L’investissement durable est à la peine. D’abord parce que la performance a déçu trop d’investisseurs. Mais il faut ajouter que les événements géopolitiques ont modifié la donne. Face à la guerre en Ukraine et à ses conséquences, les principes de durabilité sont mis à mal. Les restrictions nécessaires au respect des critères environnementaux, sociaux et de gouvernance demandent à être revus dans un sens plus pragmatique. Pourtant les capitaux investis dans les fonds durables restent soutenus, en premier lieu sous l’effet des réglementations et des besoins de nombreuses catégories d’investisseurs.

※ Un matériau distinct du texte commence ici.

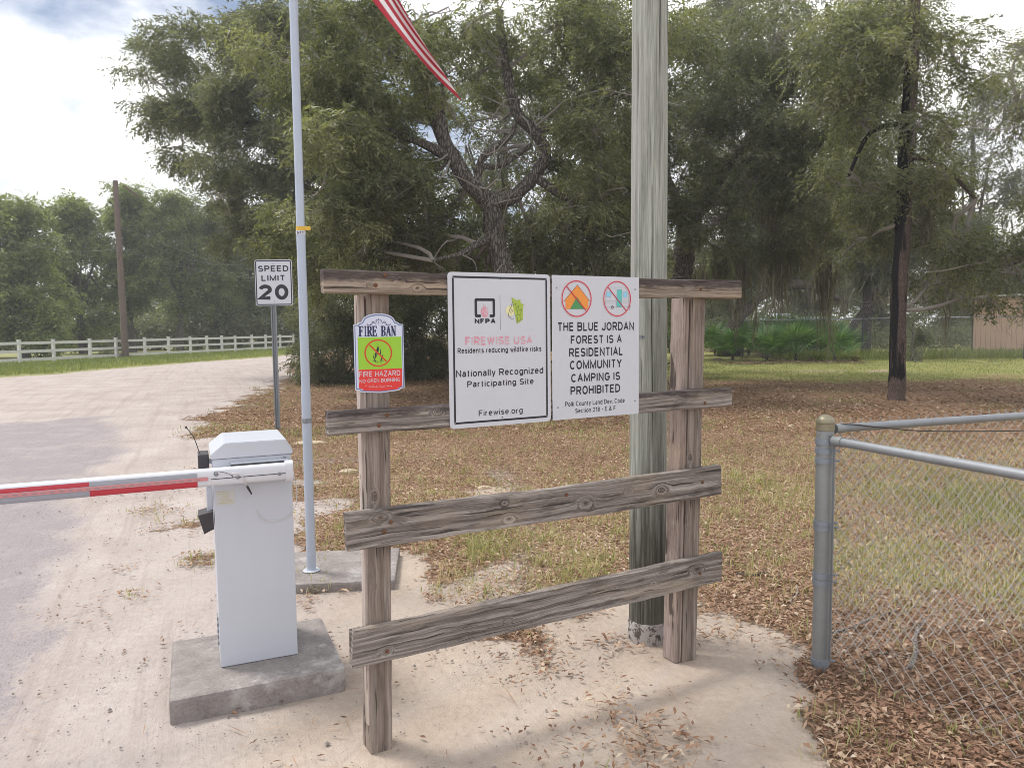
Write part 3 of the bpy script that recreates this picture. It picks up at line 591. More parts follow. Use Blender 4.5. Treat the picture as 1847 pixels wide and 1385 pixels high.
# charred straight trunk
b3 = gnd(1617, 722)
tree('pine_tree', (b3[0], b3[1], 0), 'straight trunk with black charred side standing alone on the lawn', 'tree', [
    [((b3[0], b3[1], -.1), .17)]+Lm((1617, 690, 14.9, .158), (1621, 560, 14.9, .15), (1629, 400, 14.9, .145), (1634, 280, 14.9, .14), (1641, 170, 14.9, .13), (1648, 20, 14.9, .11), (1652, -150, 14.9, .07)),
    Lm((1634, 280, 14.9, .06), (1700, 300, 14.6, .045), (1760, 360, 14.4, .03)),
    Lm((1638, 220, 14.9, .06), (1570, 240, 14.9, .04), (1530, 320, 15, .03)),
    Lm((1645, 90, 14.9, .06), (1560, 80, 15, .04)), Lm((1645, 60, 14.9, .06), (1720, 70, 15, .04))],
    B([(1560, 220, 15.2, 1.0, .9), (1555, 335, 15.2, 1.0, .9), (1655, 225, 14.3, .6, .9), (1690, 330, 14.6, .85, .8), (1725, 425, 14.8, .75, .8), (1545, 430, 16, .8, .8), (1650, 400, 15.8, .7, .7),
       (1765, 470, 14.5, .6, .8), (1785, 545, 15, .3, .8), (1640, 90, 14.8, 1.2), (1530, 90, 15, 1.2), (1730, 120, 15, .9, .7), (1700, 510, 15.5, .45, .6), (1600, 30, 15, 1.2), (1710, 230, 15.5, .6, .6)]),
    dens=380, stubs=False, bk='char', leaf='leaf', ll=.095, lw=.028, sides=16,
    moss=mossl([(random.uniform(1655, 1720), random.uniform(300, 470), random.uniform(14.8, 16), random.uniform(.25, 1.3), random.uniform(.03, .09)) for _ in range(20)]+[(1708, 560, 16, 1.1, .06), (1708, 520, 16, 1.2, .08), (1600, 420, 16, .9, .12), (1580, 400, 16, .8, .12)]), mossw=.009)
# branches entering on the right
b4 = (11.2, 13.2)
tree('oak_tree', (*b4, 0), 'oak whose fine twigs and loose leaves reach in from the right edge', 'tree', [
    [((*b4, -.1), .3), ((*b4, 1.5), .25), ((b4[0]-.2, b4[1], 3.2), .2), ((b4[0]-.5, b4[1], 5.5), .15)]]+
    [Lm((2010, 300, 13.2, .1), (1930, 260, 13.2, .07), (1840, 210, 13.1, .03)), Lm((2010, 420, 13.2, .1), (1920, 430, 13.5, .06), (1820, 480, 14, .03))],
    B([(1850, 205, 13, .65, .7), (1860, 330, 13.3, .45, .6), (1815, 490, 14, .55, .8), (1850, 440, 14.2, .6, .8), (1900, 130, 13, .9), (1960, 300, 13, .9), (1960, 420, 13.3, 1.0), (1840, 90, 13.4, .7, .7), (2040, 200, 13, 1.2), (1850, 540, 15, .3)]),
    dens=560, leaf='leaf', ll=.08, lw=.018, moss=mossl([(1830, 185, 13, .8, .05), (1815, 200, 13, .5, .05)]), mossw=.008)
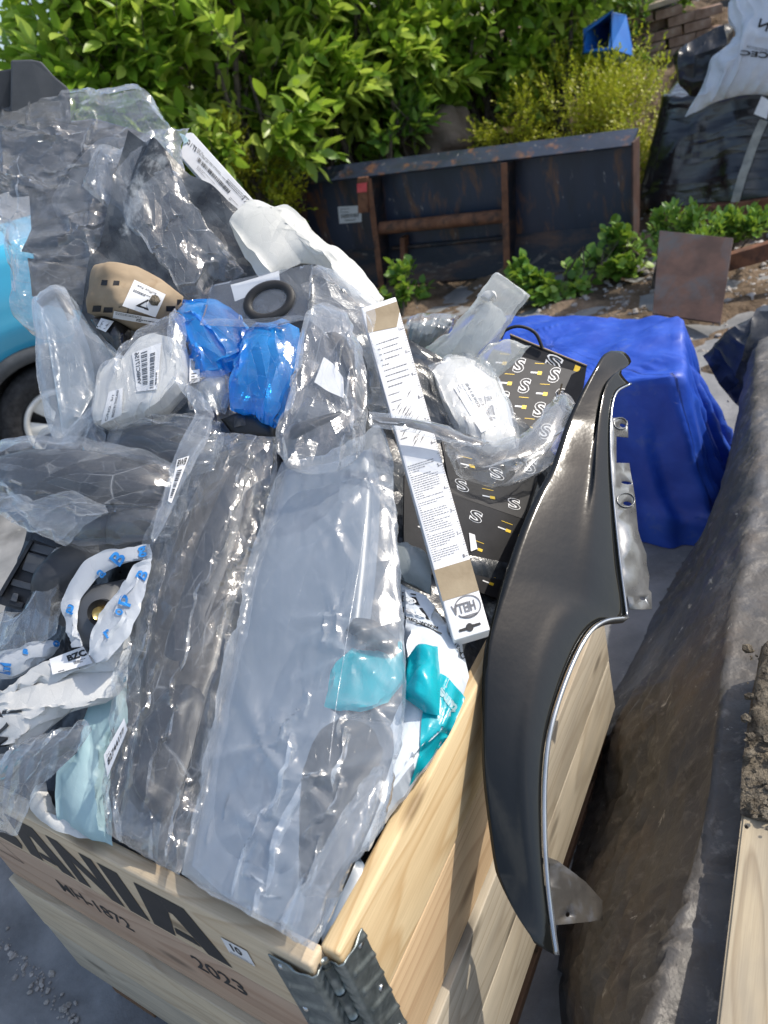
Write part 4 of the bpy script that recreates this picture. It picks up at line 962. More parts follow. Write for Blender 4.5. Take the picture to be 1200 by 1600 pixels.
tag(o, 'square dark rusty steel plate propped upright on the rubble', 'steel plate')
for (a, b, lab) in (((1135, 410, 4.3), (1300, 362, 4.3), 'rusty square steel tube lying on rubble behind the plate'),):
    A_, B_ = at([a[:2]], a[2])[0], at([b[:2]], b[2])[0]; d = (B_ - A_); L = np.linalg.norm(d); d /= L; s_ = np.cross(d, Zv); s_ /= np.linalg.norm(s_); t_ = np.cross(s_, d)
    o = hexobj('steel_tube', lambda u, v, w_: A_ + d * u + t_ * v + s_ * w_, (0, L), (-.04, .04), (-.03, .03), M['rust'], None, .006); tag(o, lab, 'steel tube')
o = patch('slate_sheet', [(1098, 556), (1120, 600), (1160, 640), (1215, 640), (1240, 560), (1230, 470), (1196, 478), (1176, 496), (1140, 518)], (0, 3, 5, 7), M['slate_sheet'], None, thick=.12, surf=tsurf(2.75), cr=(26, .07, .03), res=.010, backthick=1.0, ex=.14)
tag(o, 'slate grey plastic sheet bundled beside the blue tarpaulin', 'sheet')

bkst = thing('brick_stack', 'small stack of worn brown bricks topped by buff slabs', 'brick stack', at([(1030, 100)], 8.0)[0])
B0 = at([(1003, 103)], 7.9)[0]; bu = np.array([.93, -.37, 0]); bn = np.array([.37, .93, 0])
zg = B0[2]
rb = np.random.default_rng(17); me0 = None
f = lambda u, v, w_: B0 + bu * u + Zv * v + bn * w_
for row in range(5):
    for col in range(3):
        for dep in range(2):
            u0 = col * .222 + (.10 if row % 2 else 0) + rb.uniform(-.012, .012) - .10; w0 = dep * .112 + rb.uniform(-.012, .012)
            if row == 4 and col == 2: continue
            if row == 3 and col == 0 and dep == 0: continue
            a = u0 + .001; hexobj('brick', f, (a, a + .208), (row * .075, row * .075 + .068), (w0, w0 + .104), M['brick'], bkst, .005)
for k, (u0, v0, w0) in enumerate(((.02, .385, -.03), (.30, .40, .0), (.05, .43, .05))):
    hexobj('paving_slab', lambda a, v, w_: f(a, v + .10 * (w_ - w0) + .03 * (a - u0), w_), (u0, u0 + .30), (v0, v0 + .04), (w0, w0 + .38), M['slab'], bkst, .006)
# blue bin lying open
bb = thing('blue_bin', 'bright blue plastic bin tipped open among the bushes', 'bin', at([(950, 90)], 6.7)[0])
bc = at([(912, 82), (954, 76), (956, 18), (914, 48)], 6.6); bo = at([(948, 108), (988, 92), (976, 12), (940, 30)], 7.0)
def wallq(name, a, b, c, d):
    P = np.array([a, b, c, d]); n = np.cross(P[1] - P[0], P[3] - P[0]); n /= np.linalg.norm(n)
    V, Fc = hexa(np.vstack([P, P + n * .008])); o = mesh(name, V, Fc, M['bin_blue'], bb, False); bevel(o, .003); return o
back = bo + (bo - bc) * .3
for i in range(4):
    j = (i + 1) % 4; wallq('wall', bc[i], bc[j], back[j] * .75 + back.mean(0) * .25, back[i] * .75 + back.mean(0) * .25)
wallq('base', *(back * .75 + back.mean(0) * .25))
tube('rim', np.array([bc[0], bc[1], bc[2], bc[3]]), .018, M['bin_blue'], bb, 8, True)
# scrap beyond the bricks
def scrapq(name, q, t, th, m, lab, cat):
    P = at(q, t); n = np.cross(P[1] - P[0], P[3] - P[0]); n /= np.linalg.norm(n); V, Fc = hexa(np.vstack([P, P + n * th])); o = mesh(name, V, Fc, M[m], None, False); bevel(o, .004); tag(o, lab, cat); return o
scrapq('white_board', [(985, 24), (1016, 22), (1030, -20), (990, -30)], 9.2, .05, 'white_film', 'white scrap panel behind the bricks at the hedge end', 'panel')
scrapq('scrap_beam', [(1066, 36), (1142, 12), (1140, -2), (1064, 24)], 8.6, .12, 'trim', 'grey steel beam lying behind the brick stack', 'beam')
o = lump('scrap_tub', at([(1032, 14)], 9.0)[0], (.13, .13, .15), M['black_plastic'], None, 5, .3); tag(o, 'black plastic scrap tub between the white panel and grey beam', 'tub')
for k, (a, b, m, lab) in enumerate((((1040, 12, 9.4), (1120, -22, 9.2), 'rust', 'thin rusty rod across the scrap behind the bricks'), ((1085, 10, 9.4), (1092, -30, 9.3), 'white_film', 'upright pale pipe in the scrap behind the grey beam'), ((1050, -4, 9.6), (1200, -12, 9.4), 'trim', 'long grey pipe on top of the scrap pile'))):
    o = tube('scrap_pipe', at([a[:2], b[:2]], [a[2], b[2]]), .03, M[m], None, 8); tag(o, lab, 'pipe', None)
o = lump('boulder', at([(690, 222)], 6.55)[0], (.30, .22, .26), M['rock'], None, 12, .5, (40, 26)); tag(o, 'brown pointed boulder between hedge and bucket', 'boulder')

# ------------------------------------------------------------------ cyan car beside the crate
car = thing('cyan_car', 'bright cyan car with grey wheel arch parked behind the crate', 'car', (-1.38, 3.72, 0))
wc = onz([(103, 665)], .31)[0]; vd = np.array([wc[0], wc[1]]) / np.linalg.norm(wc[:2])
cu_ = np.array([math.cos(RAD(12)), math.sin(RAD(12)), 0]); cn = np.array([cu_[1], -cu_[0], 0])       # along the side, towards the camera
cf = lambda s, z, d: np.array([wc[0], wc[1], 0]) + cu_ * s + Zv * z + cn * d
ns = 150; ss = np.linspace(-2.6, .62, ns); RA = .405
low = np.where(np.abs(ss) < RA, .31 + np.sqrt(np.maximum(RA ** 2 - ss ** 2, 0)), .27); low = np.maximum(low, .24)
topz = 1.13 + .03 * np.cos(ss * 1.2) - .35 * np.clip((ss - .40) / .22, 0, 1) ** 2
rows = []
for q in np.linspace(0, 1, 34):
    if q < .6:
        s = q / .6; z = low + (topz - .10 - low) * s; d = .03 * np.sin(s * 3.14) + .012 * np.exp(-((z - (.31 + np.sqrt(np.maximum(.50 ** 2 - ss ** 2, 0)))) / .05) ** 2) * (np.abs(ss) < .5)
    else:
        a = (q - .6) / .4; k = min(1, a / .3); z = topz - .10 + .10 * math.sin(k * 1.5708) + .06 * max(0, a - .3); d = -.10 * (1 - math.cos(k * 1.5708)) - .7 * max(0, a - .3) / .7 + 0 * ss
    rows.append(np.array([cf(s_, z_, d_) for s_, z_, d_ in zip(ss, z, d + 0 * ss)]))
mesh('body', np.array(rows).reshape(-1, 3), grid_faces(34, ns), M['cyan_paint'], car, True)
th = np.linspace(-.25, math.pi + .25, 60)
prof = [(RA + .004, -.02), (RA + .002, .022), (RA - .03, .030), (RA - .062, .020), (RA - .066, -.06)]
mesh('wheel_arch', [cf(r * math.cos(t), .31 + r * math.sin(t), d + .012) for (r, d) in prof for t in th], grid_faces(5, 60), M['trim'], car, True)
mesh('wheel_well', [cf(r * math.cos(t), .31 + r * math.sin(t), d) for (r, d) in ((RA - .03, -.03), (RA - .03, -.35), (.02, -.36)) for t in th], grid_faces(3, 60), M['black_plastic'], car, True)
cabin = [cf(s, z, d) for (s, z, d) in ((-2.5, 1.15, -.18), (-.95, 1.15, -.18), (-1.4, 1.56, -.34), (-2.5, 1.56, -.34))]
mesh('side_window', cabin, [(0, 1, 2, 3)], M['glass'], car, False)
cc = [(-2.6, 1.10, -.19), (-.86, 1.10, -.19), (-.86, 1.10, -1.45), (-2.6, 1.10, -1.45), (-2.6, 1.62, -.36), (-1.36, 1.62, -.36), (-1.36, 1.62, -1.28), (-2.6, 1.62, -1.28)]
V, Fc = hexa([cf(*q) for q in cc]); bevel(mesh('cabin', V, Fc, M['cyan_paint'], car, False), .03)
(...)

Selon Bloomberg Intelligence, les actifs ESG devraient atteindre 40'000 milliards de dollars en 2030 (contre 30 000 milliards à la fin 2022), soit le quart des investissements globaux.

La question consiste à évaluer les effets de ces «investisseurs verts» sur les actions et, pour les investisseurs durables, à se demander s’il est préférable de sortir des actions de sociétés «non durables» ou de s’y engager pour peser sur leurs décisions.

Un travail de recherche vient précisément d’analyser l’effet boursier de l’investissement durable à travers une situation comprenant des investisseurs verts, passifs et actifs (The Impact of Green Investors on Stock Prices Gong Cheng, Eric Jondeau, Benoit Mojon, and Dimitri Vayanos NBER Working Paper No. 32317, April 2024).

Les investisseurs verts se demandent s’il est préférable de vendre les actions des sociétés qui respectent le moins les critères de durabilité, ce qui accroît le coût de leur capital et leurs décisions d’investissement. Les conséquences de cette stratégie dépendent du poids des investisseurs ESG sur les marchés. Si leurs investissements sont négligeables, ils n’influenceront pratiquement pas le coût du capital des actions dites «sales». Or l’investissement ESG ne peut plus être ignoré. Pour les auteurs de l’étude, si les capitaux «verts» sont abondants, les autres investisseurs, ceux qui ne son pas intéressés par les critères ESG n’achèteront les titres «non durables», appelés aussi actions «brunes», qu’à condition d’obtenir un prix suffisamment bas. L’originalité de l’étude consiste à développer un modèle qui évalue quantitativement l’impact de ces investisseurs «verts» sur les actions.

«Plus la part des investisseurs verts augmente et plus la perte relative est significative pour les  titres bruns».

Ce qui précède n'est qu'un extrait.